■ Scenes as source code
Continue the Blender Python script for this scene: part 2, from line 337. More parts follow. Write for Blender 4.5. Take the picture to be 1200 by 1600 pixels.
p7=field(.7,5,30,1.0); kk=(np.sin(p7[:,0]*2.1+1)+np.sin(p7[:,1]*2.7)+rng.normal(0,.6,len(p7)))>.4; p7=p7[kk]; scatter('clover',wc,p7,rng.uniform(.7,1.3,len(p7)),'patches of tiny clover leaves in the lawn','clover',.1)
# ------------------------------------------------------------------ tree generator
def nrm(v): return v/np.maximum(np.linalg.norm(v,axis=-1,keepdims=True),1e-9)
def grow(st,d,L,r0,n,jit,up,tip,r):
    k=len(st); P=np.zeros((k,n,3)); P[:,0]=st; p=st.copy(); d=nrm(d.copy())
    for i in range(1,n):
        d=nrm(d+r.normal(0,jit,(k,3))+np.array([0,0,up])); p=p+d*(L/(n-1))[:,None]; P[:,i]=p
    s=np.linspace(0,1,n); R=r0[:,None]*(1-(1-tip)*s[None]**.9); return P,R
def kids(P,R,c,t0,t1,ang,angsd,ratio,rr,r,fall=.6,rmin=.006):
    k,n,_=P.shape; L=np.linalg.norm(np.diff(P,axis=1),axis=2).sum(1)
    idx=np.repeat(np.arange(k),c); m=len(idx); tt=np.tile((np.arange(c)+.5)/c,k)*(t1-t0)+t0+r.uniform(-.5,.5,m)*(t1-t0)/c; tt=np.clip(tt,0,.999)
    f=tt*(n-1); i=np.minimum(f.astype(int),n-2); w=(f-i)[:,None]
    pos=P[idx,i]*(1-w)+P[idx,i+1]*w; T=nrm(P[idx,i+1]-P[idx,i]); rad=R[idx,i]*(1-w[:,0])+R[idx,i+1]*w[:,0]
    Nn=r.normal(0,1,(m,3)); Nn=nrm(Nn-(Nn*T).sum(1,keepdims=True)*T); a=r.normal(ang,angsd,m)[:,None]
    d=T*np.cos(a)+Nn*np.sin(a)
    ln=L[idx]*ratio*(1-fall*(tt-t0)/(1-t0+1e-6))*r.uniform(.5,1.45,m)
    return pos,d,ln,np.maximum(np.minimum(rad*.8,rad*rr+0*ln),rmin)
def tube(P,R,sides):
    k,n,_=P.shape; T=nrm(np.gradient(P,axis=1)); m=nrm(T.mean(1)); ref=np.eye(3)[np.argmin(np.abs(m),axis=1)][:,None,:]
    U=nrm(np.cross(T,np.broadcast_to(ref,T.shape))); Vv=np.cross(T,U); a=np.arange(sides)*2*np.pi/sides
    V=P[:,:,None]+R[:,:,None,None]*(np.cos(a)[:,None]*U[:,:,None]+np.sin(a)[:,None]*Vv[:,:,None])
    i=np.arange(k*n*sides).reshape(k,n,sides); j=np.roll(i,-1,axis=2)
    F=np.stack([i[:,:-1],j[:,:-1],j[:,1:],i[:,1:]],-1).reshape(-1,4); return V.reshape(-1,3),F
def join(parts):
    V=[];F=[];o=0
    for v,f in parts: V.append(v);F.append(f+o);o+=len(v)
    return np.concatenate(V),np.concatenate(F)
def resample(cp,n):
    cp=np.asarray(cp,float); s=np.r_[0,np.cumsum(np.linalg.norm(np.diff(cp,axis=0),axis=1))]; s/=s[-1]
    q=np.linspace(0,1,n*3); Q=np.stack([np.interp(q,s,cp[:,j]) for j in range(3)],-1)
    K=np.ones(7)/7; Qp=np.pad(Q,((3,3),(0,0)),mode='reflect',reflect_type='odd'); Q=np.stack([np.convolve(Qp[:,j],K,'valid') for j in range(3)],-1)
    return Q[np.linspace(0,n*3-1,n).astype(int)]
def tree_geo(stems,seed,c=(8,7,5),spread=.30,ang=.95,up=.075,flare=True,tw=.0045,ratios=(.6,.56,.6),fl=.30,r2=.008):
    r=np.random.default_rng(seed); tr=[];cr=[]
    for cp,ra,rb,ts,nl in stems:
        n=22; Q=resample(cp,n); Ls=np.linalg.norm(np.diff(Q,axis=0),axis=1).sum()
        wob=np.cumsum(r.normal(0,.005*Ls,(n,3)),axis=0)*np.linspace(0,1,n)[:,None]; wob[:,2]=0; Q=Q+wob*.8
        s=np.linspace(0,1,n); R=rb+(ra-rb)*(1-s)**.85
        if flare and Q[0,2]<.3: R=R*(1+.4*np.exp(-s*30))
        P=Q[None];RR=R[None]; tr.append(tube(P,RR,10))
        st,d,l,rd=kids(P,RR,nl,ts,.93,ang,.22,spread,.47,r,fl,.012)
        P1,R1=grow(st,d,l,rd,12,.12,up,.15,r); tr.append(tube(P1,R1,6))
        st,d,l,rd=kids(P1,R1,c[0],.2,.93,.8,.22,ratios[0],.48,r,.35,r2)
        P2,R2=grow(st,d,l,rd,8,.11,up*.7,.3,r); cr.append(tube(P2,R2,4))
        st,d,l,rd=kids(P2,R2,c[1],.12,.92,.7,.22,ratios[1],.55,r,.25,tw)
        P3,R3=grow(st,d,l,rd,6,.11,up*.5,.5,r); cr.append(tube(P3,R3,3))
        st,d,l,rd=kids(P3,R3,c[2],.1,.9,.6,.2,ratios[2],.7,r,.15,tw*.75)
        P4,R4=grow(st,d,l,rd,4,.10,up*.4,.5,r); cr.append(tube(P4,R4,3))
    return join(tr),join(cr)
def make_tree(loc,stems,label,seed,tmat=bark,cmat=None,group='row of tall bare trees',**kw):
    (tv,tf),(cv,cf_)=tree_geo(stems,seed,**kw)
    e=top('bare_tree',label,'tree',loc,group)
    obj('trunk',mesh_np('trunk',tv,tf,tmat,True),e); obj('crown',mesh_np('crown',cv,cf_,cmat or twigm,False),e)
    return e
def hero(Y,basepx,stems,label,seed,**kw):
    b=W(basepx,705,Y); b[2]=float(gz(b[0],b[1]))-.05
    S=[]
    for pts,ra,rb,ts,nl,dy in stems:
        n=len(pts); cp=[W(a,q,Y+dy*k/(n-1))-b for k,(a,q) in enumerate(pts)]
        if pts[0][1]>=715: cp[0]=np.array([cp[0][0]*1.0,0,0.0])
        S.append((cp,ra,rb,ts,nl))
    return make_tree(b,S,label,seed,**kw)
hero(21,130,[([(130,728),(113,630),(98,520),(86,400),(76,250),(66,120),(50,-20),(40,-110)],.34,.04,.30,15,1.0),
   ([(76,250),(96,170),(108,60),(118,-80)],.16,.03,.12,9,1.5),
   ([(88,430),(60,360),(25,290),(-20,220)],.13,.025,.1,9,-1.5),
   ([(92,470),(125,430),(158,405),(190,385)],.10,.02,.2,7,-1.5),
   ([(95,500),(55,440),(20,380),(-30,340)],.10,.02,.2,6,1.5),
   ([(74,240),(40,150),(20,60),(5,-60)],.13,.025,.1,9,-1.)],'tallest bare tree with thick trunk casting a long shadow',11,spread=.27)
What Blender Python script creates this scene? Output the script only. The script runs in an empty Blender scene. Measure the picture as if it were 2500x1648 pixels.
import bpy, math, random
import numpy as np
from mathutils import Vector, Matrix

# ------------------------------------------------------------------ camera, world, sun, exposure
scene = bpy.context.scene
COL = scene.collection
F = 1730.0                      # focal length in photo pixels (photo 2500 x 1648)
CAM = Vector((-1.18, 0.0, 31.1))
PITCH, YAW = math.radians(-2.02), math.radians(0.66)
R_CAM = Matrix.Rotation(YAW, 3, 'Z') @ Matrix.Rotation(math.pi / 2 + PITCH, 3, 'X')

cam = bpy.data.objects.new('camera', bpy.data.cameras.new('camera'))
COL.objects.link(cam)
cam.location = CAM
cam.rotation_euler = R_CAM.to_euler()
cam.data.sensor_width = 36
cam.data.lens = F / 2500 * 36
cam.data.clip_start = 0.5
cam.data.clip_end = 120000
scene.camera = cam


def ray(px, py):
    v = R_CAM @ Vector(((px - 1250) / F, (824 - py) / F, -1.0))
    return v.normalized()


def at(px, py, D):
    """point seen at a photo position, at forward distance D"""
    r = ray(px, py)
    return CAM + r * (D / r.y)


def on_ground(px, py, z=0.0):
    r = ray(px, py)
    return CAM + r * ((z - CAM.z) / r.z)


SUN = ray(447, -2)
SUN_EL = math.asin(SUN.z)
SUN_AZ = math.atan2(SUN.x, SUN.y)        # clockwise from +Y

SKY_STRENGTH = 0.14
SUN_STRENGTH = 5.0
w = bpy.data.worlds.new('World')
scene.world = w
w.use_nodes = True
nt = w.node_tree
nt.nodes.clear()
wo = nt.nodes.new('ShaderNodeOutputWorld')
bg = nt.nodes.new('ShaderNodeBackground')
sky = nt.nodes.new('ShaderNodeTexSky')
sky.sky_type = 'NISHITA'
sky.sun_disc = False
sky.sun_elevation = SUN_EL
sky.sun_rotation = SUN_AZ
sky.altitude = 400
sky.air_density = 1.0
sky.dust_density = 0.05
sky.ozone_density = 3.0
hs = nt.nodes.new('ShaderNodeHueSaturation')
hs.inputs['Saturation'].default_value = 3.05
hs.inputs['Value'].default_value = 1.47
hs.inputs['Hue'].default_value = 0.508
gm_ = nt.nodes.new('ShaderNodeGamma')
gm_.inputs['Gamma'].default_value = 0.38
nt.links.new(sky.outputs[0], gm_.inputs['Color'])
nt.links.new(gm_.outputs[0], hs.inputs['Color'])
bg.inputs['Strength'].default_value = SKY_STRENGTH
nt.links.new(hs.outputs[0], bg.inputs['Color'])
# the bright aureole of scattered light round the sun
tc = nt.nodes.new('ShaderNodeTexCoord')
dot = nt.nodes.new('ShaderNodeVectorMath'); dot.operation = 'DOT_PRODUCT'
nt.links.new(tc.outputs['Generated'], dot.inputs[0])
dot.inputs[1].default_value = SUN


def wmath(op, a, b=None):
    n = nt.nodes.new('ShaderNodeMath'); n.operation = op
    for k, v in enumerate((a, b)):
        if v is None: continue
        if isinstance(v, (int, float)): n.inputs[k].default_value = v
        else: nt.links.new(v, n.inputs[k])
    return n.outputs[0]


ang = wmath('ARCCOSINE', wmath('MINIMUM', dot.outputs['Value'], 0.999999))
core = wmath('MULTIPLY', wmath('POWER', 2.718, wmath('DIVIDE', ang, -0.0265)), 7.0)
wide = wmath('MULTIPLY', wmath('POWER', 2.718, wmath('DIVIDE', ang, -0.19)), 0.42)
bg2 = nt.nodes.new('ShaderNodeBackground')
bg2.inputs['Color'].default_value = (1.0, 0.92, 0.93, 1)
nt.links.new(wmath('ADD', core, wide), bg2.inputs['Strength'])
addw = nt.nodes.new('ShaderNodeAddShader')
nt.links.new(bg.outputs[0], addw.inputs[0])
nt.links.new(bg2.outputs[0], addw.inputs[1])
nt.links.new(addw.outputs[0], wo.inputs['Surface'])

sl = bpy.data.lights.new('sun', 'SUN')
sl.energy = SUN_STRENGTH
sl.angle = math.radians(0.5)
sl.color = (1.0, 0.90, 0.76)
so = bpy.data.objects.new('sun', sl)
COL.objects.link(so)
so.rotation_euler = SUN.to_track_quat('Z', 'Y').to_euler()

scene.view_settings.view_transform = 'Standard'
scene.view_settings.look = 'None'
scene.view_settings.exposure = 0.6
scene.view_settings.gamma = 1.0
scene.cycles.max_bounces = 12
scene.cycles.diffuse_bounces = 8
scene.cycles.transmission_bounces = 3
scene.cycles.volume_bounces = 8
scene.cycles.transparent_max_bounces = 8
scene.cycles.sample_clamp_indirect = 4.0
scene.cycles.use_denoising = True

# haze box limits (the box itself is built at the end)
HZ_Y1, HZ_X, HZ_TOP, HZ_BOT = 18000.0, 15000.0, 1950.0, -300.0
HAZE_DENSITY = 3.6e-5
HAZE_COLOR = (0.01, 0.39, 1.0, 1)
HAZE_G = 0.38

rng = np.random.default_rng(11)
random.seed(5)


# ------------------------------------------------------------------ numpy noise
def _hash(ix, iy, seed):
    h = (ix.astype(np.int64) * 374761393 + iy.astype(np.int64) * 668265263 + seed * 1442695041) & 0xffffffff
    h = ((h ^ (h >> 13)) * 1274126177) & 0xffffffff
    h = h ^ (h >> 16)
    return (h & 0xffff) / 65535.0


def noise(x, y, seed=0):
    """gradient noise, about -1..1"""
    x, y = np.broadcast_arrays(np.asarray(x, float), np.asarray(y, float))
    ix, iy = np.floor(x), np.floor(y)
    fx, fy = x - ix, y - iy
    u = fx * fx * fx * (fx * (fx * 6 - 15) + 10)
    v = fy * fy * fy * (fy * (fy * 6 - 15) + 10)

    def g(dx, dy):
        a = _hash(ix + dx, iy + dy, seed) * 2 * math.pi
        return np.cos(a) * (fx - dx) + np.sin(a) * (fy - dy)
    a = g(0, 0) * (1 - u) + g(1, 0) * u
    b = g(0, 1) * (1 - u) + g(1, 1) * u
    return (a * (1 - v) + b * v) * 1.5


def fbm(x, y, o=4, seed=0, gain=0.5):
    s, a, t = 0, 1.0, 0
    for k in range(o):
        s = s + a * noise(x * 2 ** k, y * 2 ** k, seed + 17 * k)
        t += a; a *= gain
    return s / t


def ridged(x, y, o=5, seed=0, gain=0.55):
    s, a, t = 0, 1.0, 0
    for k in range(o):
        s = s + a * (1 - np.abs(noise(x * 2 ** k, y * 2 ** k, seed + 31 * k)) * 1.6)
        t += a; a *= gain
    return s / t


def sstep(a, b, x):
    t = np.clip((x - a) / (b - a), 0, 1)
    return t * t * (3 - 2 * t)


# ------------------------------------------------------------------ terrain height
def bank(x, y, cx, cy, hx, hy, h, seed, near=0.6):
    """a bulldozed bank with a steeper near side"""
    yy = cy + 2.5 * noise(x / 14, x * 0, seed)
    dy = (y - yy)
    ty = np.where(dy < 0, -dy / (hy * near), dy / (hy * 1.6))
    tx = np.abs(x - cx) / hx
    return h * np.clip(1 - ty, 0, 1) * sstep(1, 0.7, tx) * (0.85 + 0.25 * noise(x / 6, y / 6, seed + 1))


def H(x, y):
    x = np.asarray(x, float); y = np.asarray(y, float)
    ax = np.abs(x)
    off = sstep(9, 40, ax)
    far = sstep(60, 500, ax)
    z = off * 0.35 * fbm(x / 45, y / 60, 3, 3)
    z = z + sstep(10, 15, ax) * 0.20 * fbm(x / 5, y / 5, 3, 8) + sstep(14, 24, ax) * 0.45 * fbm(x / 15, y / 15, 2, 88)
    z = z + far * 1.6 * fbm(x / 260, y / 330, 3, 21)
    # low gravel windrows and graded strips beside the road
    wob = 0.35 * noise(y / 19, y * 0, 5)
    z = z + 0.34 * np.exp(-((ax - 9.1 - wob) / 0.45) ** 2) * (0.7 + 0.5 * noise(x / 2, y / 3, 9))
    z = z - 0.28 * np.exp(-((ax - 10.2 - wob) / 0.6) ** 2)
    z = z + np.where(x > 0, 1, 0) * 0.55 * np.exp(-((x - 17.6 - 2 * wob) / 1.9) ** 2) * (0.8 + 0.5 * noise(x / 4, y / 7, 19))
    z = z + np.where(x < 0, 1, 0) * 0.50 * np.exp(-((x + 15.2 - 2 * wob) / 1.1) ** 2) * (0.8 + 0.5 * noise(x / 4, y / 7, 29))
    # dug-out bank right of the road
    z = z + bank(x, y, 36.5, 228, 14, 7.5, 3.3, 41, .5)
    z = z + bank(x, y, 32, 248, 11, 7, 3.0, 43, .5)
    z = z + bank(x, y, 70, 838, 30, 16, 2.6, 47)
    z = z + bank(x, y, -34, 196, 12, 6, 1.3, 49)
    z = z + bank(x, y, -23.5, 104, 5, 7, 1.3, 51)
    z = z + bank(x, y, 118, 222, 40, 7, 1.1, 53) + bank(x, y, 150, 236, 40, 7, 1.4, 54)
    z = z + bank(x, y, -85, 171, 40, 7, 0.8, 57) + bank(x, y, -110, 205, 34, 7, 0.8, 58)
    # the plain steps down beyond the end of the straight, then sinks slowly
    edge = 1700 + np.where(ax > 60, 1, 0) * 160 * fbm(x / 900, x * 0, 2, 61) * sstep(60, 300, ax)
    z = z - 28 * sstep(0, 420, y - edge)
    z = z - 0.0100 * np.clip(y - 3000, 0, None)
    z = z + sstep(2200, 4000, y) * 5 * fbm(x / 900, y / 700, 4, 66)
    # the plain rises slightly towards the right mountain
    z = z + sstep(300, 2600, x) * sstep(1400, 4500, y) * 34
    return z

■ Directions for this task
Reproduce exactly the lines from the one containing "What Blender Python" through the one containing "scene.camera = cam", inclusive, and nothing else.

■ Written solution
What Blender Python script creates this scene? Output the script only. The script runs in an empty Blender scene. Measure the picture as if it were 2500x1648 pixels.
import bpy, math, random
import numpy as np
from mathutils import Vector, Matrix

# ------------------------------------------------------------------ camera, world, sun, exposure
scene = bpy.context.scene
COL = scene.collection
F = 1730.0                      # focal length in photo pixels (photo 2500 x 1648)
CAM = Vector((-1.18, 0.0, 31.1))
PITCH, YAW = math.radians(-2.02), math.radians(0.66)
R_CAM = Matrix.Rotation(YAW, 3, 'Z') @ Matrix.Rotation(math.pi / 2 + PITCH, 3, 'X')

cam = bpy.data.objects.new('camera', bpy.data.cameras.new('camera'))
COL.objects.link(cam)
cam.location = CAM
cam.rotation_euler = R_CAM.to_euler()
cam.data.sensor_width = 36
cam.data.lens = F / 2500 * 36
cam.data.clip_start = 0.5
cam.data.clip_end = 120000
scene.camera = cam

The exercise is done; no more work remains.